WHAT IS ASKED: The data must be returned in full and exactly as given.

MATERIAL PROVIDED:
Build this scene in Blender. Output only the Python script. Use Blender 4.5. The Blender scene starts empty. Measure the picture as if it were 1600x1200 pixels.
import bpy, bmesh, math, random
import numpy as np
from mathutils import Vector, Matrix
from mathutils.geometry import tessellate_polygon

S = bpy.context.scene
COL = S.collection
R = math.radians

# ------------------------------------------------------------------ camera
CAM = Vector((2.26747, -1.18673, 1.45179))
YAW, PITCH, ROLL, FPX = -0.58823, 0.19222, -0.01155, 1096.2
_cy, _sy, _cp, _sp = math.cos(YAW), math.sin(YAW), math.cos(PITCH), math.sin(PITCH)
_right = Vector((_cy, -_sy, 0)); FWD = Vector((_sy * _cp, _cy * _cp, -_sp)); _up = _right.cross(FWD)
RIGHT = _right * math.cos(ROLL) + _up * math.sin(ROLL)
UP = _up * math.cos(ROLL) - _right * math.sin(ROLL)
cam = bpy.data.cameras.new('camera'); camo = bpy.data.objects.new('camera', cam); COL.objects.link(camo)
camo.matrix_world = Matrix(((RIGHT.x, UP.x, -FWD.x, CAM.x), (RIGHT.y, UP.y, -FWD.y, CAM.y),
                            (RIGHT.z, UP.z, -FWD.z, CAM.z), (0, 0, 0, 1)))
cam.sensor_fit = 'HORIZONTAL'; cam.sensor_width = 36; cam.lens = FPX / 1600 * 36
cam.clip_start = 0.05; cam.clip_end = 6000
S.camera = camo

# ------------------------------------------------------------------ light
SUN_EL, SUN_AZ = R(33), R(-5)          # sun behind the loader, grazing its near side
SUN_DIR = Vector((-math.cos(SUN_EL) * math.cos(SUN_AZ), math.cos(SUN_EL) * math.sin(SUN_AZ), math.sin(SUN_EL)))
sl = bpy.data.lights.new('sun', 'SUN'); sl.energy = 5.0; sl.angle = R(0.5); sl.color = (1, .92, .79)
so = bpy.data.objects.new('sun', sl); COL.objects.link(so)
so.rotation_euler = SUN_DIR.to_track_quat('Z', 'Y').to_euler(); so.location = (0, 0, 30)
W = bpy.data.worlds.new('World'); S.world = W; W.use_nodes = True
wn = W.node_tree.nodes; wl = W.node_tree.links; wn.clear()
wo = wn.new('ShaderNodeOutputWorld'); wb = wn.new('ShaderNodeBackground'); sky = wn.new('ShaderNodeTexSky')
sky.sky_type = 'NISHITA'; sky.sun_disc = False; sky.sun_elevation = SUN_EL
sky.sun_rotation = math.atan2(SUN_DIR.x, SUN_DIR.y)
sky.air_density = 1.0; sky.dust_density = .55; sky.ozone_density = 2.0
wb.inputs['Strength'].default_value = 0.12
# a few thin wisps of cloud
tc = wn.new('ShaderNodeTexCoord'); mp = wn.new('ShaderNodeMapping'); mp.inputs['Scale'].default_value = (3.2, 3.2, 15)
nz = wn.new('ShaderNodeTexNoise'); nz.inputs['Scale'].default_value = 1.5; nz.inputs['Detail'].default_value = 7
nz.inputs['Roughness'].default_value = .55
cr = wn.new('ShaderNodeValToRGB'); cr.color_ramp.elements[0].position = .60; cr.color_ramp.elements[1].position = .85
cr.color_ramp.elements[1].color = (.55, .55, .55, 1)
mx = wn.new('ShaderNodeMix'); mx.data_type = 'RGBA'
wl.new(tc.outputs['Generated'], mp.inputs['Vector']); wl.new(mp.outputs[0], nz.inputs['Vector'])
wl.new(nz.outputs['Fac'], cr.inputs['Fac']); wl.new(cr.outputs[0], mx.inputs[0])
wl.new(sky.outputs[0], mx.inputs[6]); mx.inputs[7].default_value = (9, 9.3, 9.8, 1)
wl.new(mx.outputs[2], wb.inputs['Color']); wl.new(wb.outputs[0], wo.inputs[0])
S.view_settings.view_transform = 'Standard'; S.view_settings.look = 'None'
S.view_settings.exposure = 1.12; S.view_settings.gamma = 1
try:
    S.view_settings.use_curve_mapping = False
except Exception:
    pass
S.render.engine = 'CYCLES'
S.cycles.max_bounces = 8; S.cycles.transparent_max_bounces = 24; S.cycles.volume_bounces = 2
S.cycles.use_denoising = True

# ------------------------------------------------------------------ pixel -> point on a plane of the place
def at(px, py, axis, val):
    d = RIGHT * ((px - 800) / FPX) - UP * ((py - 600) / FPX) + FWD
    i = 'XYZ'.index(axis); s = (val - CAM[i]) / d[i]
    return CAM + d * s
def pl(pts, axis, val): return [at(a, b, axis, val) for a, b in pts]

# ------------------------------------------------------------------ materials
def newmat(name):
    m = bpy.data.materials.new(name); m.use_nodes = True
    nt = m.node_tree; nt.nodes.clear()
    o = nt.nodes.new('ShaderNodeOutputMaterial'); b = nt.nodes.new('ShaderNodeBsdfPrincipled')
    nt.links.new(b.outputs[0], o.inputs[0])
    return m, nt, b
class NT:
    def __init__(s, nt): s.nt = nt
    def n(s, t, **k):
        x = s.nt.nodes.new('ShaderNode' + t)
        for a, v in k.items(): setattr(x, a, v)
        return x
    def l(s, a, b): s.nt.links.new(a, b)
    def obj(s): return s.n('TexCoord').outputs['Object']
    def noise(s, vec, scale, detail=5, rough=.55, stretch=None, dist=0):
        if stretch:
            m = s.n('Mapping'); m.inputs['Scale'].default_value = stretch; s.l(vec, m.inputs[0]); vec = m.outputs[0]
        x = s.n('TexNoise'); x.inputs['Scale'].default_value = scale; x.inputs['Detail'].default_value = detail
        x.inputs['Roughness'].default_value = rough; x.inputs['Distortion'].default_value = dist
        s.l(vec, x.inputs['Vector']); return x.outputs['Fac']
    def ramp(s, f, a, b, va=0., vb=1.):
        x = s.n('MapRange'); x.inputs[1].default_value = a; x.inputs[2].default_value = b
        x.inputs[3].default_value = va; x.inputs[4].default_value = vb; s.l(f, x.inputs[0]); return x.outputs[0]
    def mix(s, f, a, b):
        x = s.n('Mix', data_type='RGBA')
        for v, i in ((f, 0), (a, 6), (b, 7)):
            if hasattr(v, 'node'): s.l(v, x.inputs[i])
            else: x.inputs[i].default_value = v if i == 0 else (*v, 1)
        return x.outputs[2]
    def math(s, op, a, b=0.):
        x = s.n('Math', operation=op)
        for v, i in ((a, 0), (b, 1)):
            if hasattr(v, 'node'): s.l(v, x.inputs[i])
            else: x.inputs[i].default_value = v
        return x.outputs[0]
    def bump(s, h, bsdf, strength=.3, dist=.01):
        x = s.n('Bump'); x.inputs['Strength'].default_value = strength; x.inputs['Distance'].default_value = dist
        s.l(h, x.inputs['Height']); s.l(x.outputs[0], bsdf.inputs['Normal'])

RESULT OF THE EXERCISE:
Build this scene in Blender. Output only the Python script. Use Blender 4.5. The Blender scene starts empty. Measure the picture as if it were 1600x1200 pixels.
import bpy, bmesh, math, random
import numpy as np
from mathutils import Vector, Matrix
from mathutils.geometry import tessellate_polygon

S = bpy.context.scene
COL = S.collection
R = math.radians

# ------------------------------------------------------------------ camera
CAM = Vector((2.26747, -1.18673, 1.45179))
YAW, PITCH, ROLL, FPX = -0.58823, 0.19222, -0.01155, 1096.2
_cy, _sy, _cp, _sp = math.cos(YAW), math.sin(YAW), math.cos(PITCH), math.sin(PITCH)
_right = Vector((_cy, -_sy, 0)); FWD = Vector((_sy * _cp, _cy * _cp, -_sp)); _up = _right.cross(FWD)
RIGHT = _right * math.cos(ROLL) + _up * math.sin(ROLL)
UP = _up * math.cos(ROLL) - _right * math.sin(ROLL)
cam = bpy.data.cameras.new('camera'); camo = bpy.data.objects.new('camera', cam); COL.objects.link(camo)
camo.matrix_world = Matrix(((RIGHT.x, UP.x, -FWD.x, CAM.x), (RIGHT.y, UP.y, -FWD.y, CAM.y),
                            (RIGHT.z, UP.z, -FWD.z, CAM.z), (0, 0, 0, 1)))
cam.sensor_fit = 'HORIZONTAL'; cam.sensor_width = 36; cam.lens = FPX / 1600 * 36
cam.clip_start = 0.05; cam.clip_end = 6000
S.camera = camo

# ------------------------------------------------------------------ light
SUN_EL, SUN_AZ = R(33), R(-5)          # sun behind the loader, grazing its near side
SUN_DIR = Vector((-math.cos(SUN_EL) * math.cos(SUN_AZ), math.cos(SUN_EL) * math.sin(SUN_AZ), math.sin(SUN_EL)))
sl = bpy.data.lights.new('sun', 'SUN'); sl.energy = 5.0; sl.angle = R(0.5); sl.color = (1, .92, .79)
so = bpy.data.objects.new('sun', sl); COL.objects.link(so)
so.rotation_euler = SUN_DIR.to_track_quat('Z', 'Y').to_euler(); so.location = (0, 0, 30)
W = bpy.data.worlds.new('World'); S.world = W; W.use_nodes = True
wn = W.node_tree.nodes; wl = W.node_tree.links; wn.clear()
wo = wn.new('ShaderNodeOutputWorld'); wb = wn.new('ShaderNodeBackground'); sky = wn.new('ShaderNodeTexSky')
sky.sky_type = 'NISHITA'; sky.sun_disc = False; sky.sun_elevation = SUN_EL
sky.sun_rotation = math.atan2(SUN_DIR.x, SUN_DIR.y)
sky.air_density = 1.0; sky.dust_density = .55; sky.ozone_density = 2.0
wb.inputs['Strength'].default_value = 0.12
# a few thin wisps of cloud
tc = wn.new('ShaderNodeTexCoord'); mp = wn.new('ShaderNodeMapping'); mp.inputs['Scale'].default_value = (3.2, 3.2, 15)
nz = wn.new('ShaderNodeTexNoise'); nz.inputs['Scale'].default_value = 1.5; nz.inputs['Detail'].default_value = 7
nz.inputs['Roughness'].default_value = .55
cr = wn.new('ShaderNodeValToRGB'); cr.color_ramp.elements[0].position = .60; cr.color_ramp.elements[1].position = .85
cr.color_ramp.elements[1].color = (.55, .55, .55, 1)
mx = wn.new('ShaderNodeMix'); mx.data_type = 'RGBA'
wl.new(tc.outputs['Generated'], mp.inputs['Vector']); wl.new(mp.outputs[0], nz.inputs['Vector'])
wl.new(nz.outputs['Fac'], cr.inputs['Fac']); wl.new(cr.outputs[0], mx.inputs[0])
wl.new(sky.outputs[0], mx.inputs[6]); mx.inputs[7].default_value = (9, 9.3, 9.8, 1)
wl.new(mx.outputs[2], wb.inputs['Color']); wl.new(wb.outputs[0], wo.inputs[0])
S.view_settings.view_transform = 'Standard'; S.view_settings.look = 'None'
S.view_settings.exposure = 1.12; S.view_settings.gamma = 1
try:
    S.view_settings.use_curve_mapping = False
except Exception:
    pass
S.render.engine = 'CYCLES'
S.cycles.max_bounces = 8; S.cycles.transparent_max_bounces = 24; S.cycles.volume_bounces = 2
S.cycles.use_denoising = True

# ------------------------------------------------------------------ pixel -> point on a plane of the place
def at(px, py, axis, val):
    d = RIGHT * ((px - 800) / FPX) - UP * ((py - 600) / FPX) + FWD
    i = 'XYZ'.index(axis); s = (val - CAM[i]) / d[i]
    return CAM + d * s
def pl(pts, axis, val): return [at(a, b, axis, val) for a, b in pts]

# ------------------------------------------------------------------ materials
def newmat(name):
    m = bpy.data.materials.new(name); m.use_nodes = True
    nt = m.node_tree; nt.nodes.clear()
    o = nt.nodes.new('ShaderNodeOutputMaterial'); b = nt.nodes.new('ShaderNodeBsdfPrincipled')
    nt.links.new(b.outputs[0], o.inputs[0])
    return m, nt, b
class NT:
    def __init__(s, nt): s.nt = nt
    def n(s, t, **k):
        x = s.nt.nodes.new('ShaderNode' + t)
        for a, v in k.items(): setattr(x, a, v)
        return x
    def l(s, a, b): s.nt.links.new(a, b)
    def obj(s): return s.n('TexCoord').outputs['Object']
    def noise(s, vec, scale, detail=5, rough=.55, stretch=None, dist=0):
        if stretch:
            m = s.n('Mapping'); m.inputs['Scale'].default_value = stretch; s.l(vec, m.inputs[0]); vec = m.outputs[0]
        x = s.n('TexNoise'); x.inputs['Scale'].default_value = scale; x.inputs['Detail'].default_value = detail
        x.inputs['Roughness'].default_value = rough; x.inputs['Distortion'].default_value = dist
        s.l(vec, x.inputs['Vector']); return x.outputs['Fac']
    def ramp(s, f, a, b, va=0., vb=1.):
        x = s.n('MapRange'); x.inputs[1].default_value = a; x.inputs[2].default_value = b
        x.inputs[3].default_value = va; x.inputs[4].default_value = vb; s.l(f, x.inputs[0]); return x.outputs[0]
    def mix(s, f, a, b):
        x = s.n('Mix', data_type='RGBA')
        for v, i in ((f, 0), (a, 6), (b, 7)):
            if hasattr(v, 'node'): s.l(v, x.inputs[i])
            else: x.inputs[i].default_value = v if i == 0 else (*v, 1)
        return x.outputs[2]
    def math(s, op, a, b=0.):
        x = s.n('Math', operation=op)
        for v, i in ((a, 0), (b, 1)):
            if hasattr(v, 'node'): s.l(v, x.inputs[i])
            else: x.inputs[i].default_value = v
        return x.outputs[0]
    def bump(s, h, bsdf, strength=.3, dist=.01):
        x = s.n('Bump'); x.inputs['Strength'].default_value = strength; x.inputs['Distance'].default_value = dist
        s.l(h, x.inputs['Height']); s.l(x.outputs[0], bsdf.inputs['Normal'])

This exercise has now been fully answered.